Of course, Carmelo's scoring talents are mostly to credit for this outburst. But watching him play in these recent games, watching his patience with the offense on most plays, goes to show that he believes in what Woodson is preaching offensively. Given how well it has worked lately, it's likely Melo will stick to this game plan come the postseason.

In short, Woodson has turned a potentially volatile situation into a 50-win season, and counting.

That's a pretty good coaching year.


Woodson did have a good coaching year. It's been a good year for coaching years. We haven't even talked about P.J. Carlesimo; the Brooklyn Nets were a .500 team when he took over and have gone 30-18 since. Larry Drew and Rick Carlisle were given the most uncoachable of assets -- salary cap flexibility -- and Drew has the Atlanta Hawks in the thick of the playoffs while Carlisle's Mavericks managed to make a late push for the playoffs even though Dirk Nowitzki had a functional right knee for only half the season. You haven't heard much "Ubuntu" talk from the Boston Celtics this season, but Doc Rivers must have found some unity rallying cry to keep the Celts from falling apart after Rajon Rondo went down.
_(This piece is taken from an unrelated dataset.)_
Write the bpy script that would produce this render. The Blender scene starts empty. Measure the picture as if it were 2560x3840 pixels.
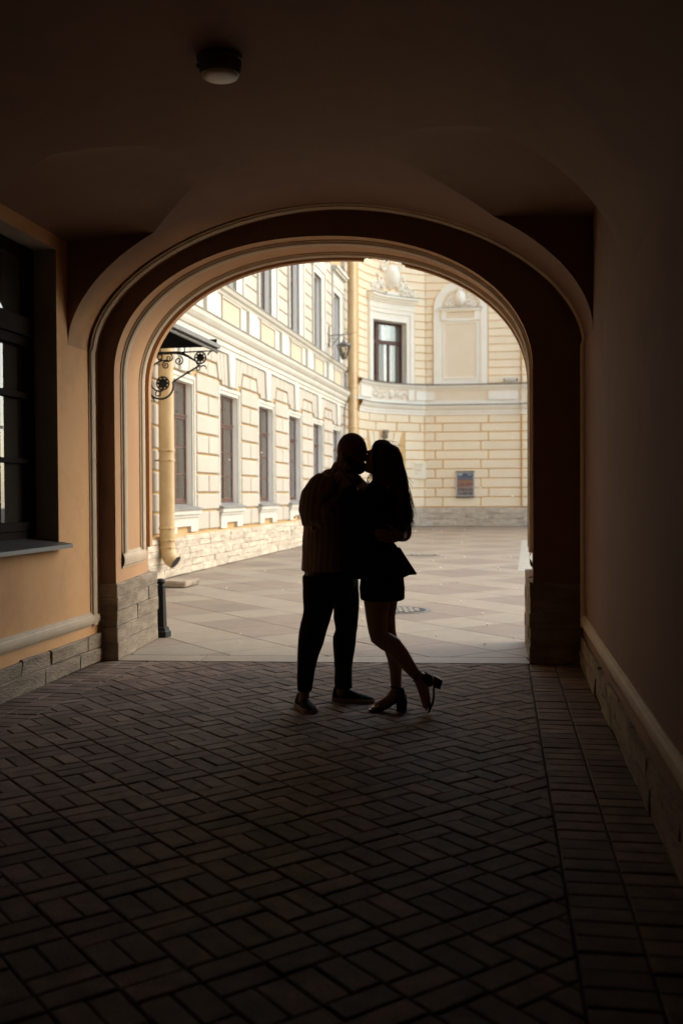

But "good" isn't good enough to win awards. They should go to the exceptional -- and that's how I view George Karl's season. Half of the teams in the league have at least one player I would take over the best player on the Nuggets. Yet only three teams have a better record than Denver. I recognize that one of those three is coached by your guy Spoelstra.

Spoelstra is only 42 years old (I say "only" because he's just a week younger than me), and he already has a championship. Karl has been coaching NBA teams for 25 years; he doesn't have a ring and probably won't ever get one. He doesn't have a Coach of the Year award either, not even from the three times his Seattle SuperSonics won 60-plus games (keep in mind, the ballots were counted before any of their playoff flameouts). If Spoelstra is as good as you think he is -- more importantly, if he's as good as Pat Riley believed he could be, which is looking like a savvy premonition on Riles' part -- he'll get one of these Coach of the Year awards eventually. For 2012-13 (there I go, referencing this season again), it should go to George Karl.